Prediction of brittle fracture in notched specimens under cyclic loading: Fid-Bau Portal

Prediction of brittle fracture in notched specimens under cyclic loading

Iwashita, Tsutomu / Azuma, Koji

Abstract Brittle fractures in steel can have devastating effects during its use, such as the collapse of buildings during earthquakes. This paper describes the effects of cyclic loading on the occurrence of brittle fracture and presents a brittle fracture prediction method. Notched specimens of steels with low and high fracture toughness were tested under monotonic and cyclic loading. A cumulative ductility estimation method was developed to predict the occurrence of brittle fracture using the Coffin–Manson law and Miner's rule.
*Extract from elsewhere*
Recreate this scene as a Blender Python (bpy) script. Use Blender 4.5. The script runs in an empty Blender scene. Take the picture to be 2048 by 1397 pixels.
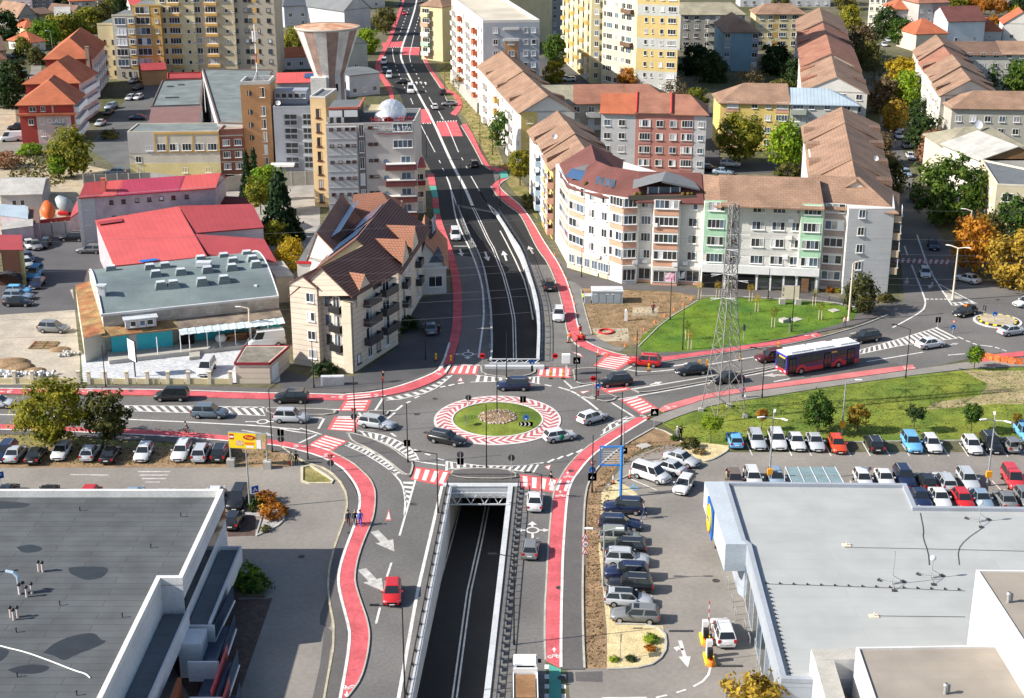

This method is based on the empirical relationship between the ductility amplitude or Weibull stress and the number of cycles at brittle fracture. Cumulative damage theory was also used to consider different cyclic amplitudes. The proposed approach can be employed to predict cumulative ductility at brittle fracture and showed a relatively high correlation coefficient between the calculated and experimental results. In addition, this approach can be used to predict brittle fracture using data from samples with different toughness and notch shapes in a unified manner, unlike many previous methods.

Highlights • The effects of cyclic loading on the occurrence of brittle fracture were studied. • A cumulative ductility method was developed for brittle fracture prediction. • Ductility at brittle fracture was predicted considering material scatter. • The unified method could be used regardless of material toughness and notch shape.